Comment by Yeask
And it did not matter at all. The game shipped and was a success.
And it did not matter at all. The game shipped and was a success.
San Andreas might be rough under the hood, but on the surface it was nothing short of a masterpiece of game design. The engine was so complex and the cities felt alive, and the game could handle a lot of general nonsense. Still one of my favorite go-to games.
The job of the artist is to take the years of expertise and distill it down into something "enjoyable." The hardest mental hurdle to get over is that people just don't care about the technicals being perfect. Hell, the final product doesn't even need to be beautiful; it just needs to be arresting.

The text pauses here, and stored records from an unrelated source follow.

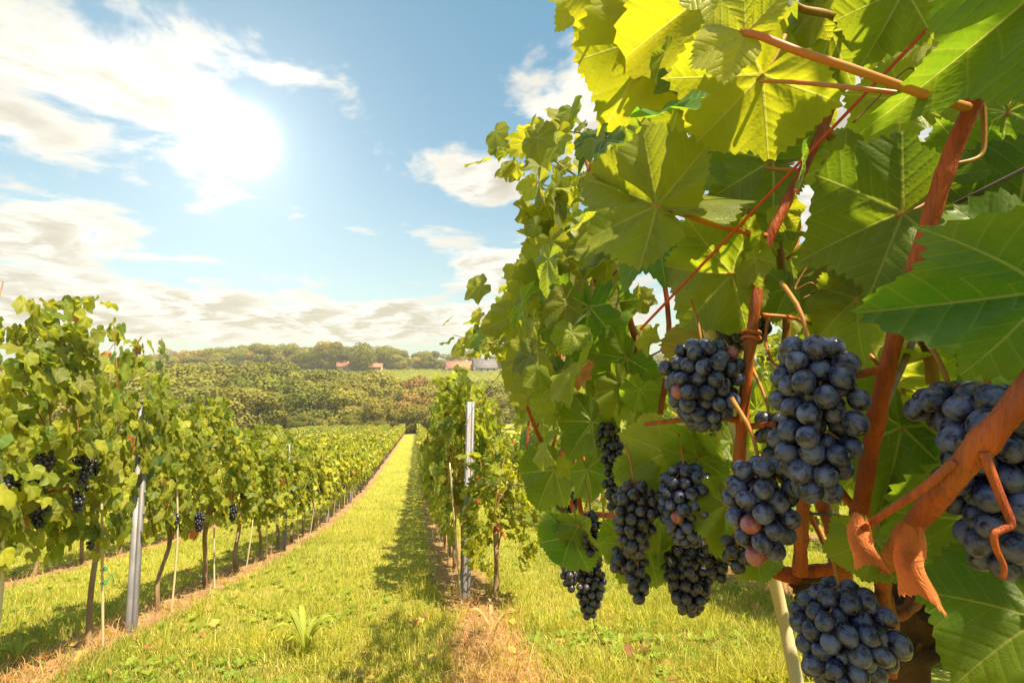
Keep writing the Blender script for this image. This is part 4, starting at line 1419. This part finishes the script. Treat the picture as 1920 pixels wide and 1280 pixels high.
# ------------------------------------------------------------------ bunches
BUNCHES = [
    # px, py, d, w, h (pixels), berry diameter m, material, label
    (1522, 785, .375, 178, 300, .0168, 'b', 'large bloom-dusted blue bunch hanging between the two orange canes'),
    (1318, 722, .56, 170, 170, .0168, 'b', 'broad blue bunch beside the middle cane, a few red berries in it'),
    (1425, 955, .42, 140, 195, .0160, 'b', 'loose blue bunch with two pink berries below the large bunch'),
    (1580, 1205, .41, 215, 210, .0150, 'd', 'lowest dark bunch with oval berries in front of the old trunk'),
    (1868, 900, .30, 215, 350, .0160, 'd', 'big dark bunch behind the thick slanting cane at the right edge'),
    (1785, 765, .335, 165, 90, .0158, 'd', 'near-black glossy bunch above the slanting cane'),
    (1285, 945, .68, 125, 150, .0165, 'b', 'blue-grey bunch below the folded leaf, left of the pink-berried one'),
    (1290, 1075, .76, 110, 150, .0160, 'm', 'long dark bunch hanging lowest over the grass, right of the heart-shaped leaf'),
    (1190, 972, .71, 90, 140, .0160, 'm', 'dark bunch half hidden behind the bright lobed leaf'),
    (1390, 620, .68, 110, 80, .0168, 'k', 'shaded dark bunch behind the middle cane, above the broad one'),
    (1105, 1092, 1.06, 64, 130, .0155, 'm', 'slender purple-grey bunch hanging lowest at the left of the near vine'),
    (1196, 1085, .73, 46, 100, .0158, 'm', 'narrow dark bunch left of the heart-shaped leaf'),
    (1140, 822, .92, 52, 60, .0158, 'k', 'small dark bunch at the top of the long hanging ones'),
    (1152, 893, .90, 54, 130, .0158, 'k', 'long narrow dark bunch behind the drooping yellow leaf edge'),
    (1164, 1054, .76, 46, 52, .0155, 'm', 'small dark bunch behind the bright lobed leaf'),
    (1068, 1080, 1.04, 34, 58, .0155, 'm', 'little bunch hugging the left of the slender one'),
    (1062, 935, 1.35, 80, 50, .0150, 'k', 'shrivelled dark bunch among brown stalks at the left'),
    (1108, 1000, .93, 42, 84, .0155, 'k', 'shaded bunch above the slender low one'),
    (1382, 1035, .61, 54, 76, .0158, 'm', 'small dark bunch behind the pointed leaf'),
    (1345, 1050, .70, 50, 84, .0158, 'k', 'shaded bunch tucked behind the long low one'),
    (1655, 920, .50, 85, 130, .0168, 'k', 'black shaded bunch behind the tall orange cane'),
    (1445, 820, .52, 70, 90, .0168, 'k', 'shaded bunch peeping out left of the large bloom-dusted one'),
    (1742, 622, .56, 60, 62, .0160, 'g', 'small unripe green bunch behind the upper leaf'),
    (1890, 665, .36, 70, 60, .0168, 'k', 'dark bunch tucked under the bright leaf at the right edge'),
    (1200, 830, 1.1, 26, 36, .0155, 'k', 'tiny cluster beside the drooping leaf'),
]
GM = {'b': M_GRAPE, 'd': M_GRAPE, 'k': M_GRAPE_DK, 'm': M_GRAPE_MID, 'g': M_GRAPE_GRN}


def berry(seg, rings, oval):
    V, U = [], []
    for i in range(rings + 1):
        t = math.pi * i / rings
        for j in range(seg):
            a = 2 * math.pi * j / seg
            V.append((math.sin(t) * math.cos(a), math.sin(t) * math.sin(a), math.cos(t) * oval))
            U.append((j / seg, i / rings))
    F = [(i * seg + j, (i + 1) * seg + j, (i + 1) * seg + (j + 1) % seg, i * seg + (j + 1) % seg) for i in range(rings) for j in range(seg)]
    return np.array(V) * .5, np.array(F), np.array(U)


BER = {}


def berry_mesh(dia, kind, hi):
    k = (round(dia, 5), kind, hi)
    if k not in BER:
        V, F, U = berry(24, 16, 1.16 if kind == 'd' else 1.05) if hi else berry(14, 9, 1.04)
        BER[k] = mesh('grape', V * dia, F, GM[kind] if kind in GM else M_GRAPE_PINK, U, np.zeros((len(V), 4)), True)
    return BER[k]


def pack(Wd, Ht, dia, r, fill=.66):
    """berries settled into a tapering bunch, hung from the top at the origin"""
    vol = math.pi / 6 * Wd * Wd * Ht * .95
    n = int(max(8, min(99, fill * vol / (math.pi / 6 * dia ** 3))))
    prof = lambda t: np.interp(t, [0, .12, .3, .55, .8, 1], [.35, .8, 1.0, .82, .52, .16])
    t = r.beta(1.15, 1.35, n)
    an = r.uniform(0, 6.28, n)
    rr = np.sqrt(r.random(n)) * (Wd / 2 - dia * .3) * prof(t)
    p = np.stack([rr * np.cos(an), rr * np.sin(an), -t * (Ht - dia) - dia / 2], -1)
    for it in range(70):
        d = p[:, None] - p[None]
        ds = np.linalg.norm(d, axis=2) + np.eye(n)
        ov = np.clip(dia * .95 - ds, 0, None)
        p += (d / ds[..., None] * ov[..., None]).sum(1) * .38
        p[:, :2] *= .992
        t = np.clip(-(p[:, 2] + dia / 2) / (Ht - dia), 0, 1)
        lim = (Wd / 2 - dia * .35) * prof(t) + dia * .15
        rad = np.hypot(p[:, 0], p[:, 1])
        f = np.minimum(1, lim / (rad + 1e-9))
        p[:, :2] *= (f * .5 + .5)[:, None]
        p[:, 2] = np.clip(p[:, 2], -Ht + dia / 2, -dia * .4)
    return p


def bunch(px, py, d, wpx, hpx, dia, kind, label, group=None):
    Wd, Ht = wpx * d / FPX, hpx * d / FPX
    top = P(px, py - hpx / 2, d)
    r = np.random.default_rng(int(px * 7 + py))
    t = thing('grape_bunch', tuple(top), label, 'grape bunch', group)
    p = pack(Wd, Ht, dia, r)
    hi = dia * FPX / d > 24
    b = MB()
    rach = smooth_path([(r.normal(0, .004), .03, .045), (0, .008, .015), (0, 0, -Ht * .3), (r.normal(0, .003), 0, -Ht * .8)], 10)
    tube_to(b, rach, np.linspace(.0019, .0012, 10), 6)
    red = set()
    if 'red ber' in label or 'pink' in label:
        front = np.argsort(p @ (-(FW * [1, 1, 0]) * -1) + .4 * np.abs(p[:, 0] @ np.zeros((1,)) if False else 0))
        red = set(int(i) for i in front[:40][r.permutation(min(40, len(front)))][:2])
    for i, q in enumerate(p):
        z = min(0, q[2] + .55 * math.hypot(q[0], q[1]) + .004)
        e = np.array([0, 0, z])
        o_ = nrm(q - e)
        tube_to(b, np.array([e, e + (q - e) * .5, q - o_ * dia * .45]), .0008, 4)
        g = obj('grape', berry_mesh(dia * (.98 if i % 3 else .90), 'pink' if i in red else kind, hi), t, tuple(q))
        ax = Vector(o_ + r.normal(0, .35, 3) + np.array([0, 0, -.35]))
        g.rotation_euler = (-ax).to_track_quat('Z', 'Y').to_euler()
        s = r.uniform(.90, 1.06)
        g.scale = (s * r.uniform(.94, 1.04), s * r.uniform(.94, 1.04), s * r.uniform(.95, 1.06))
    obj('stalk', b.build('stalk', M_RACH, True), t)
    return t


for a in BUNCHES:
    bunch(*a)


def small_bunch(name, pos, Wd, Ht, dia, kind, label, group, seed):
    r = np.random.default_rng(seed)
    p = pack(Wd, Ht, dia, r, .6)
    V, F, U = berry(10, 7, 1.04)
    b = MB()
    for q in p:
        b.add(V * dia * r.uniform(.88, 1.05) + q, F, U, [r.random(), 0, 0, 1])
    t = thing('grape_bunch', tuple(pos), label, 'grape bunch', group)
    obj('grapes', b.build('grapes', GM[kind], True), t)
    b = MB()
    tube_to(b, smooth_path([(0, .01, .05), (0, 0, 0), (0, 0, -Ht * .7)], 6), .0018, 5)
    obj('stalk', b.build('stalk', M_RACH, True), t)


for i, (px, py, d, w_, h_, lab) in enumerate(((152, 905, 3.15, 60, 110, 'dark bunch on the near left vine, closest to the steel post'), (60, 930, 3.0, 70, 80, 'wide dark bunch low on the near left vine'),
                                             (28, 915, 2.9, 60, 60, 'dark bunch at the left edge of the view'), (85, 865, 3.0, 36, 46, 'small bunch high on the near left vine'),
                                             (175, 880, 3.3, 24, 40, 'pale-dusted small bunch beside the steel post'), (170, 1022, 3.4, 16, 22, 'tiny bunch low on the leaning trunk left of the post'), (75, 965, 3.0, 40, 50, 'lowest dark bunch on the near left vine'))):
    d *= .87
    small_bunch('grape_bunch', P(px, py - h_ / 2, d), w_ * d / FPX, h_ * d / FPX, .022, 'k' if i % 2 == 0 else 'm', lab, None, 800 + i)
small_bunch('grape_bunch', P(871, 950, 4.0), .07, .14, .018, 'm', 'small dark bunch beside the right steel post', None, 820)
for j in range(26):
    y = 4.4 + .47 * j + rh.uniform(-.15, .15)
    x = ROW_L + rh.uniform(.10, .2)
    small_bunch('grape_bunch', (x, y, float(gz(x, y)) + rh.uniform(.72, .92)), rh.uniform(.07, .10), rh.uniform(.11, .17), .022, 'k', 'small dark bunch under the leaves of the left row', 'bunches of the left row', 830 + j)

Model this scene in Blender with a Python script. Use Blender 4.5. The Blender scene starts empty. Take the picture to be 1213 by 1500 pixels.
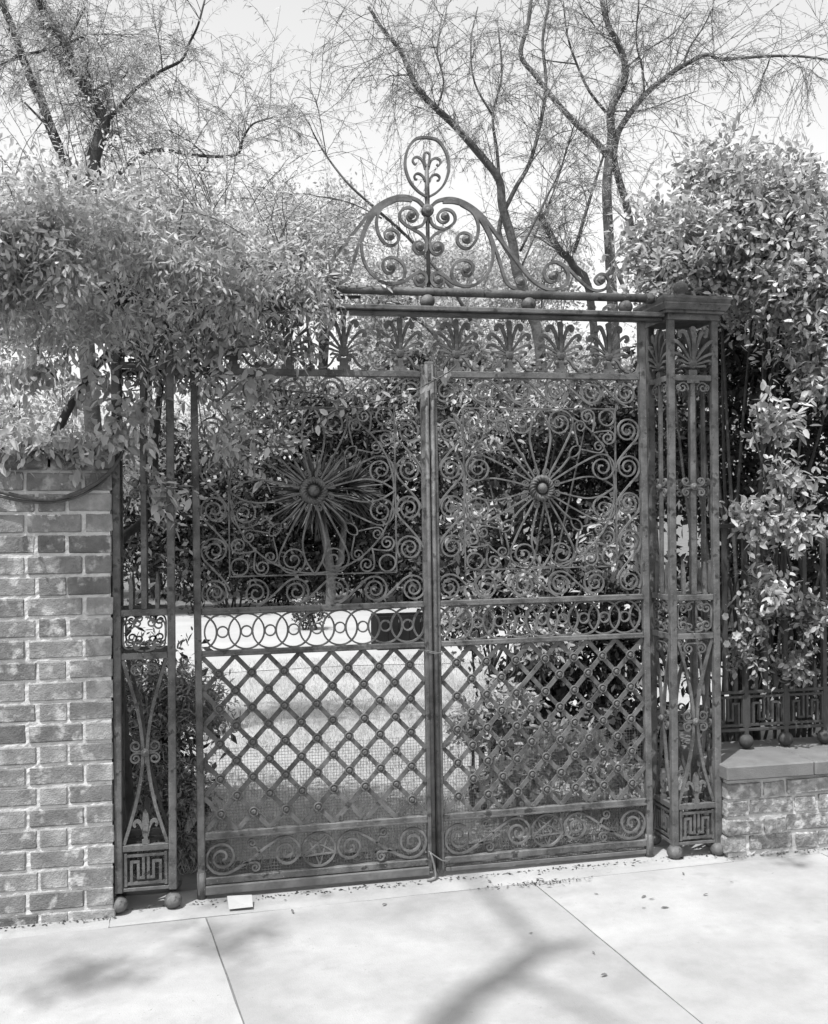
import bpy, bmesh, math, random
import numpy as np
from mathutils import Vector, Matrix

random.seed(7); RNG = np.random.default_rng(7)
scene = bpy.context.scene
R = math.radians

# ------------------------------------------------------------------ camera
FPX, YAW, PITCH, ROLL = 1550.0, 0.21638, 0.00294, 0.00782      # focal length in pixels of the 1213x1500 frame
CAM = Vector((-1.0337, -4.3270, 1.5))
_fx = Vector((math.cos(YAW), -math.sin(YAW), 0)); _fy = Vector((math.sin(YAW), math.cos(YAW), 0)); _up = Vector((0, 0, 1))
_fwd = math.cos(PITCH) * _fy + math.sin(PITCH) * _up
_u = -math.sin(PITCH) * _fy + math.cos(PITCH) * _up
_right = math.cos(ROLL) * _fx - math.sin(ROLL) * _u
_upv = math.sin(ROLL) * _fx + math.cos(ROLL) * _u
cam_data = bpy.data.cameras.new('camera'); cam = bpy.data.objects.new('camera', cam_data)
scene.collection.objects.link(cam)
M = Matrix((_right, _upv, -_fwd)).transposed().to_4x4(); M.translation = CAM
cam.matrix_world = M
cam_data.sensor_fit = 'VERTICAL'; cam_data.sensor_height = 36.0; cam_data.lens = 36.0 * FPX / 1500.0
cam_data.clip_start = 0.05; cam_data.clip_end = 3000
scene.camera = cam
def at(px, py, Y):
    """world point on the plane at depth Y that lies behind a point of the 1213x1500 photograph"""
    d = _fwd + _right * ((px - 606.5) / FPX) - _upv * ((py - 750.0) / FPX)
    return CAM + d * ((Y - CAM.y) / d.y)

# ------------------------------------------------------------------ sky, sun, exposure
SUN_AZ, SUN_EL = R(44), R(64)         # light travels to the right and into the garden
SUN_DIR = Vector((math.sin(SUN_AZ) * math.cos(SUN_EL), math.cos(SUN_AZ) * math.cos(SUN_EL), -math.sin(SUN_EL)))
world = bpy.data.worlds.new('World'); scene.world = world; world.use_nodes = True
wn = world.node_tree; wn.nodes.clear()
sky = wn.nodes.new('ShaderNodeTexSky'); sky.sky_type = 'NISHITA'; sky.sun_disc = False
sky.sun_elevation = SUN_EL; sky.sun_rotation = math.pi + SUN_AZ
sky.air_density = 1.0; sky.dust_density = 3.0; sky.ozone_density = 1.0
bw = wn.nodes.new('ShaderNodeSeparateColor'); bg = wn.nodes.new('ShaderNodeBackground'); wo = wn.nodes.new('ShaderNodeOutputWorld')
bg.inputs['Strength'].default_value = 0.108
wn.links.new(sky.outputs[0], bw.inputs[0]); wn.links.new(bw.outputs['Blue'], bg.inputs['Color']); # the plate sees mostly blue light
wn.links.new(bg.outputs[0], wo.inputs[0])
sun_data = bpy.data.lights.new('sun', 'SUN'); sun_data.energy = 2.7; sun_data.angle = R(0.5); sun_data.color = (1, 1, 1)
sun = bpy.data.objects.new('sun', sun_data); scene.collection.objects.link(sun)
sun.rotation_euler = SUN_DIR.to_track_quat('-Z', 'Y').to_euler()
vs = scene.view_settings
vs.view_transform = 'Standard'; vs.look = 'None'; vs.exposure = 1.3; vs.gamma = 1.0; vs.use_curve_mapping = False

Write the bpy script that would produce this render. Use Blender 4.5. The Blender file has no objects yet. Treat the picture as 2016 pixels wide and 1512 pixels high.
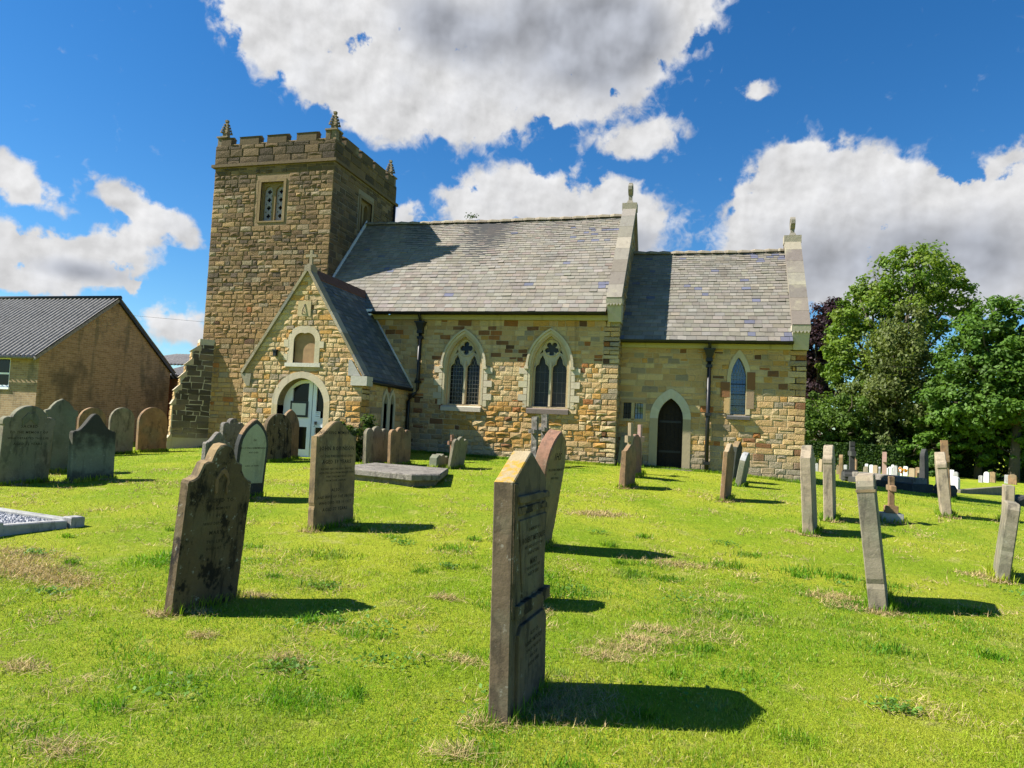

One artist can take months painting a picture of a landscape where everything is perfect. And the next artist can throw 4 colors of paint at a wall. The fact that lots of people enjoy the work of the second artist doesn't invalidate the work of the first. The two artists are focusing on different things; and it's possible for both of them to be successful at reaching their goals.
Let's be clear that it was a success very much in spite of UB, not because of it. And there was still a cost--likely at least hundreds of person-hours spent fixing other similar bugs due to UB (if not more).
I worked in gamedev around the time this game was made and this would have been very much an ordinary, everyday kind of bug. The only really exceptional thing about it is that it was discovered after such a long time.
This is the thing that drives artists and craftsmen to despair and drink: That a flawed, buggy, poor quality work can be "successful" while something beautiful and technically perfect can fail.